Another name I saw mentioned time and time again was that of Gordon Lish. Lish, who was Carver's editor, was quite the arbiter of taste in those days--the heir to Maxwell Perkins, it seemed, except that he never sounded anywhere near as nice as Perkins. I always had the feeling that Perkins was the kind of guy you'd like to have work with you, especially, if like Thomas Wolfe, you had trouble editing yourself down to a readable length. Lish, on the other hand, gave a more severe impression. I never had even the slightest fantasy of working with Lish (perhaps because I found most dirty realism singularly dull reading), although clearly many writers found him helpful.

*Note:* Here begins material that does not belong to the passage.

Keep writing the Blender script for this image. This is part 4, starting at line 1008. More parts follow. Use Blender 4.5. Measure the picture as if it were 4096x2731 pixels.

Of late, articles have been coming out detailing Lish's editing of Carver. Apparently Lish chopped quite a bit out of Carver's work, not just in a fat-cutting operation, but completely changing tone, characterizations, and endings. James Campbell discusses the editing in The Times Literary Supplement, and none other than horror writer Stephen King provides an account of it in his review of Carol Sklenicka's recent biography of Carver for the New York Times.
I confess I find the whole thing rather shocking. A good editor can improve a piece of writing, or at least some pieces of writing, but changing the entire thrust of the piece? Reading Campbell's and King's articles, I began to wonder whether perhaps I would have liked Carver's writing had Lish not (as King suggests) taken the heart out.

A little addendum (I just ran across this):
“...neo-realistic minimalism--a dull mode starring writers like Anne Beattie, Frederick Barthelme, Bobbie Ann Mason, and Raymond Carver. Because of its barren anti-adjectival, anti-adverbial unwittiness, this style also fails to win audiences--but it is easy to teach in creative writing classes to a clientele with little literary background or allusive competence. At the moment, while Latin America[n] literature continues to march forward, American fiction is becalmed.” Elizabeth Dipple, The Unresolvable Plot: Reading Contemporary Fiction (New York: Routledge, Chapman & Hall, Inc., 1988), 11.
How I would have loved to have seen that assessment back in 1988!